Start

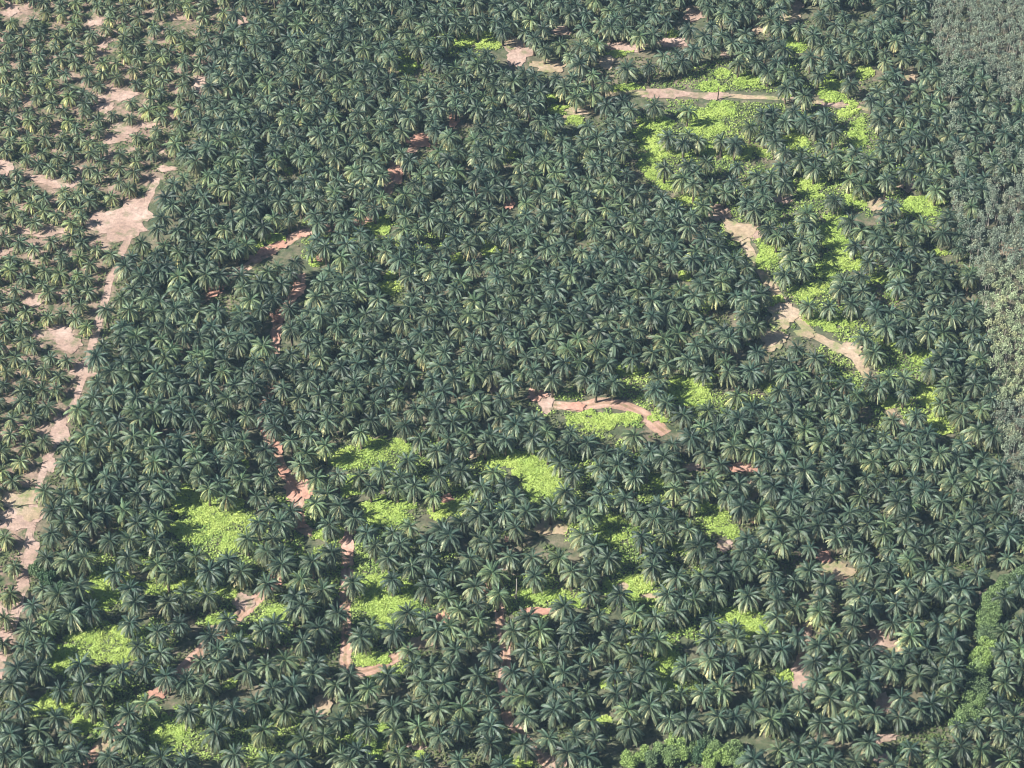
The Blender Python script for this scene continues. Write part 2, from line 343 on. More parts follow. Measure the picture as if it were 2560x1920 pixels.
o = link('cover_crop', quad_mesh('cover_crop', leaf_quads(pts, .62, .6), cl, [M_cover]))
tag(o, 'bright lime green leafy ground cover filling the clearings between the palms', 'ground cover', kind='stuff')

n = 330000
px, py = rng.random(n) * 2760 - 100, rng.random(n) * 2120 - 100
x, y = ground_pt(px, py)
w = vnoise(x, y, 14, 3) * .55 + vnoise(x, y, 4, 4) * .45
left = px < xline(BOUND, py)
bare = np.maximum(ell_field(px, py, BARE), -1)
keep = (w > np.where(left, .56, .44)) & (bare < -.25) & (px < xline(FOREST, py) + 20)
for t, wd in TRACKS + [ROAD]:
    tx, ty = np.array(t).T; yy = np.linspace(0, 1, 40); d = np.linspace(0, len(t) - 1, 80)
    sx, sy = np.interp(d, range(len(t)), tx), np.interp(d, range(len(t)), ty)
    for a, b in zip(sx, sy): keep &= np.hypot(px - a, (py - b) * 1.3) > 17
x, y, w = x[keep], y[keep], w[keep]
g = rng.random(len(x))[:, None]; br = vnoise(x, y, 18, 9)[:, None]
cc = np.array((.07, .12, .035)) * (1 - g) + np.array((.15, .2, .06)) * g
cc = cc * (1 - br * .5) + np.array((.2, .19, .1)) * br * .5
o = link('undergrowth', quad_mesh('undergrowth', leaf_quads(np.stack([x, y, ter(x, y) + .15 + .5 * rng.random(len(x))], 1), .75, .8), cc, [M_cover]))
tag(o, 'dull green weeds and ferns scattered on the soil under the palms', 'undergrowth', kind='stuff')

# ------------------------------------------------------------------ oil palms
def frond(r, az, e0, L, bend, droop, col, nl=12, wid=.66):
    """one feather leaf: rachis plus leaflets on both sides"""
    t = np.linspace(0, 1, nl + 3); el = e0 - bend * t ** 1.3
    ds = L / (nl + 2)
    hx = np.r_[0, np.cumsum(np.cos(el[:-1]) * ds)]; hz = np.r_[0, np.cumsum(np.sin(el[:-1]) * ds)]
    side = r.normal(0, .12); ca, sa = math.cos(az), math.sin(az)
    sw = side * hx ** 2 * .25
    p = np.stack([ca * hx - sa * sw, sa * hx + ca * sw, hz], 1)
    T = np.gradient(p, axis=0); T /= np.linalg.norm(T, axis=1)[:, None]
    Sd = np.cross(T, (0, 0, 1.0)); nn = np.linalg.norm(Sd, axis=1)[:, None]; Sd = np.where(nn > .05, Sd / np.maximum(nn, 1e-6), np.array((-sa, ca, 0)))
    U = np.cross(Sd, T)
    tw = r.normal(0, .35); Sd, U = Sd * math.cos(tw) + U * math.sin(tw), U * math.cos(tw) - Sd * math.sin(tw)
    qs, cs = [], []
    w0 = .07
    for k in range(len(t) - 1):
        ww = w0 * (1 - .6 * t[k])
        qs.append([p[k] - Sd[k] * ww, p[k] + Sd[k] * ww, p[k + 1] + Sd[k + 1] * ww * .9, p[k + 1] - Sd[k + 1] * ww * .9]); cs.append(col * np.array((1.9, 1.6, 1.3)))
    for s in (-1, 1):
        for k in range(2, nl + 2):
            u = (k - 2) / (nl - 1)
            l = wid * L / 5 * (.35 + 1.35 * math.sin(math.pi * (.12 + .8 * u)) ** .8) * r.uniform(.85, 1.12) * (1 - .25 * u)
            dr = droop + r.normal(0, .12)
            d = Sd[k] * s * math.cos(dr) - U[k] * math.sin(dr) + T[k] * (.45 + .7 * u)
            d /= np.linalg.norm(d)
            b0 = p[k] - T[k] * ds * .52; b1 = p[k] + T[k] * ds * .52
            e = p[k] + d * l; e2 = T[k] * ds * .2
            qs.append([b0, b1, e + e2, e - e2] if s > 0 else [b1, b0, e - e2, e + e2]); cs.append(col * r.uniform(.82, 1.18))
    return qs, cs

YOUNG_SHADE_C, MID_C, OLD_SUN_C = np.array((.026, .052, .034)), np.array((.09, .122, .068)), np.array((.3, .305, .17))  # frond age colours; crown-centre shade and sun on low fronds painted in
def palm_crown(seed, n=30, L=5.0, low=-.75, dry=4, old=1.0, light=0):
    r = np.random.default_rng(seed); Q, C, DQ, DC = [], [], [], []
    for k in range(n):
        a = k / (n - 1)                               # 0 youngest, upright .. 1 oldest, hanging
        az = k * 2.39996 + r.normal(0, .18)
        e0 = 1.38 + (low - 1.38) * a ** .72 + r.normal(0, .1)
        l = L * (.62 + .42 * min(1, a * 2.2)) * r.uniform(.9, 1.08)
        bend = (.5 + 1.15 * math.sin(math.pi * min(1, .12 + a * .86))) * r.uniform(.75, 1.2)
        f = np.clip((a - .5) / .5, 0, 1) ** 1.25 * old
        col = (YOUNG_SHADE_C * (1 - min(1, a * 1.6)) + MID_C * min(1, a * 1.6)) * (1 - f) + OLD_SUN_C * f
        col = col * r.uniform(.62, 1.4)
        q, c = frond(r, az, e0, l, bend, r.uniform(.45, .95), col)
        Q += q; C += c
    for k in range(dry):
        az = r.random() * 6.28
        q, c = frond(r, az, r.uniform(-1.25, -.7), L * .8 * r.uniform(.8, 1), .35, .9, np.array((.19, .135, .085)) * r.uniform(.7, 1.2), 10, .5)
        DQ += q; DC += c
    return np.array(Q), np.array(C), np.array(DQ), np.array(DC)

def palm_trunk(seed, h, r0=.36):
    r = np.random.default_rng(seed); Q = []
    n, m = 9, max(4, int(h / .8)); rings = []
    for j in range(m + 1):
        z = -.3 + (h + .3) * j / m; f = j / m
        rr = r0 * (1.25 - .35 * f + (.35 if j == m else 0) * .3) * (1 + .12 * (j % 2))
        ang = np.arange(n) * 6.2832 / n + .35 * j
        rings.append(np.stack([np.cos(ang) * rr * (1 + .1 * r.normal(size=n)), np.sin(ang) * rr * (1 + .1 * r.normal(size=n)), np.full(n, z)], 1))
    for j in range(m):
        for k in range(n): Q.append([rings[j][k], rings[j][(k + 1) % n], rings[j + 1][(k + 1) % n], rings[j + 1][k]])
    top = rings[-1]                                   # stubs of cut frond bases below the crown
    for k in range(14):
        a = r.random() * 6.28; z = h - .1 - 1.6 * r.random(); d = np.array((math.cos(a), math.sin(a), 0)); sv = np.array((-math.sin(a), math.cos(a), 0))
        b = d * r0 * .9 + np.array((0, 0, z)); e = d * (r0 + .45) + np.array((0, 0, z + .45))
        Q.append([b - sv * .14, b + sv * .14, e + sv * .07, e - sv * .07])
    Q.append([top[0], top[2], top[4], top[6]])
    return np.array(Q)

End

**Task directions**. Everything from the first line of the listing above through the line that contains "tag(o, 'bright lime" is to be restated word for word, minus the pictures.

**Response to the exercise**.
The Blender Python script for this scene continues. Write part 2, from line 343 on. More parts follow. Measure the picture as if it were 2560x1920 pixels.
o = link('cover_crop', quad_mesh('cover_crop', leaf_quads(pts, .62, .6), cl, [M_cover]))
tag(o, 'bright lime green leafy ground cover filling the clearings between the palms', 'ground cover', kind='stuff')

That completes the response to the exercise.